WHAT IS ASKED: Set down the full listing exactly as given. Any pictures are to be left out.

+ + + + +

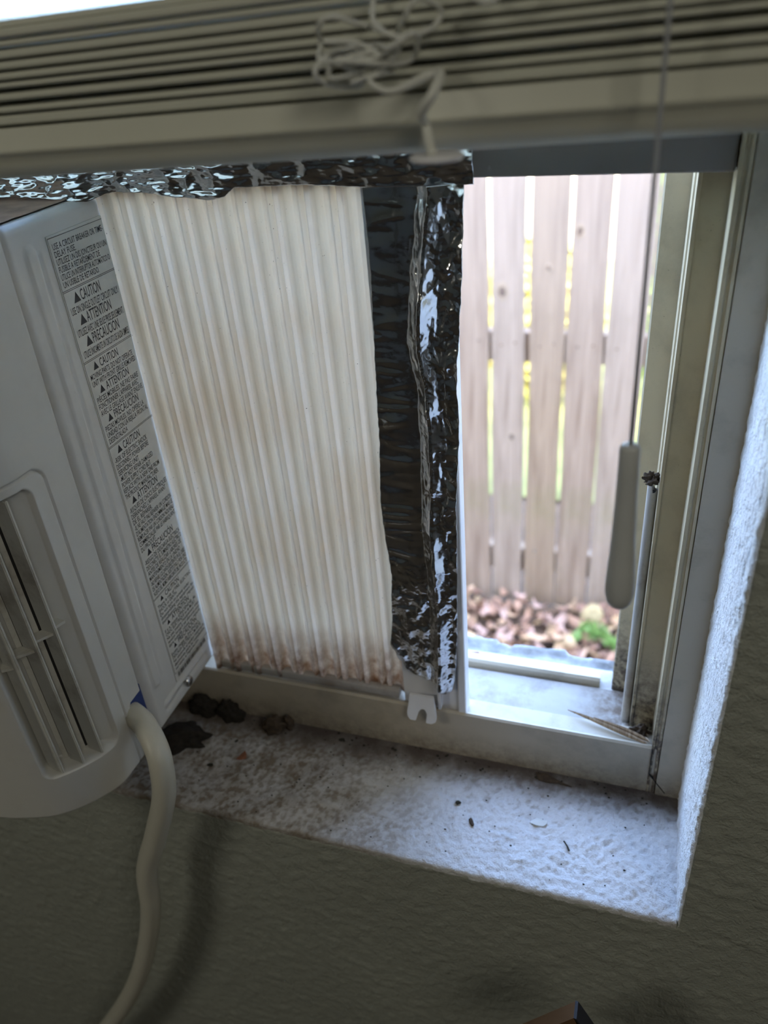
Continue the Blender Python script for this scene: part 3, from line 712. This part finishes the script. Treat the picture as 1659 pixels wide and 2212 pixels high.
# upper foil: from over the air conditioner along the foot of the raised sash
ua = np.arange(0, 1.0001, 1/620.); ta = np.arange(0, 1.0001, 1/64.)
U, T = np.meshgrid(ua, ta, indexing='ij')
XX = -.62+(.62-.1425)*U
bot = np.interp(XX, [-.62, -.43, -.394, -.375, -.363, -.352, -.335, -.317, -.289, -.279, -.2736, -.236, -.200, -.176, -.15, -.1425], [.4210, .4206, .4196, .4180, .4165, .4198, .4200, .4180, .4150, .4165, .4205, .4212, .4192, .4192, .4196, .4196])+.0006*fbm(XX*90, XX*0, 3, 4)
ZZ = bot+(.452-bot)*T
amp = sstep(-.26, -.29, XX)
YY = .0975-.0035*np.sin(np.clip(T, 0, 1)*math.pi*.9)-crumple(XX, ZZ*1.4, 60, 23)*.0022*(.75+.4*amp)-crumple(XX*.5, ZZ*2.2, 150, 3)*.0007*(.5+amp)-.0030*amp*(1-T)**2
YY += -.010*sstep(-.345, -.375, XX)*(1-T)
fh = link('foil_strip', grid_mesh('foil_strip2', np.stack([XX, YY, ZZ], -1), flip=False), 'foil', None, True)
tag(fh, 'crinkled silver foil strip running sideways under the raised sash above the ribbed panel', 'foil')
md = fh.modifiers.new('thick', 'SOLIDIFY'); md.thickness = .0002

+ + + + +

ANSWER BELOW:
Continue the Blender Python script for this scene: part 3, from line 712. This part finishes the script. Treat the picture as 1659 pixels wide and 2212 pixels high.
# upper foil: from over the air conditioner along the foot of the raised sash
ua = np.arange(0, 1.0001, 1/620.); ta = np.arange(0, 1.0001, 1/64.)
U, T = np.meshgrid(ua, ta, indexing='ij')
XX = -.62+(.62-.1425)*U
bot = np.interp(XX, [-.62, -.43, -.394, -.375, -.363, -.352, -.335, -.317, -.289, -.279, -.2736, -.236, -.200, -.176, -.15, -.1425], [.4210, .4206, .4196, .4180, .4165, .4198, .4200, .4180, .4150, .4165, .4205, .4212, .4192, .4192, .4196, .4196])+.0006*fbm(XX*90, XX*0, 3, 4)
ZZ = bot+(.452-bot)*T
amp = sstep(-.26, -.29, XX)
YY = .0975-.0035*np.sin(np.clip(T, 0, 1)*math.pi*.9)-crumple(XX, ZZ*1.4, 60, 23)*.0022*(.75+.4*amp)-crumple(XX*.5, ZZ*2.2, 150, 3)*.0007*(.5+amp)-.0030*amp*(1-T)**2
YY += -.010*sstep(-.345, -.375, XX)*(1-T)
fh = link('foil_strip', grid_mesh('foil_strip2', np.stack([XX, YY, ZZ], -1), flip=False), 'foil', None, True)
tag(fh, 'crinkled silver foil strip running sideways under the raised sash above the ribbed panel', 'foil')
md = fh.modifiers.new('thick', 'SOLIDIFY'); md.thickness = .0002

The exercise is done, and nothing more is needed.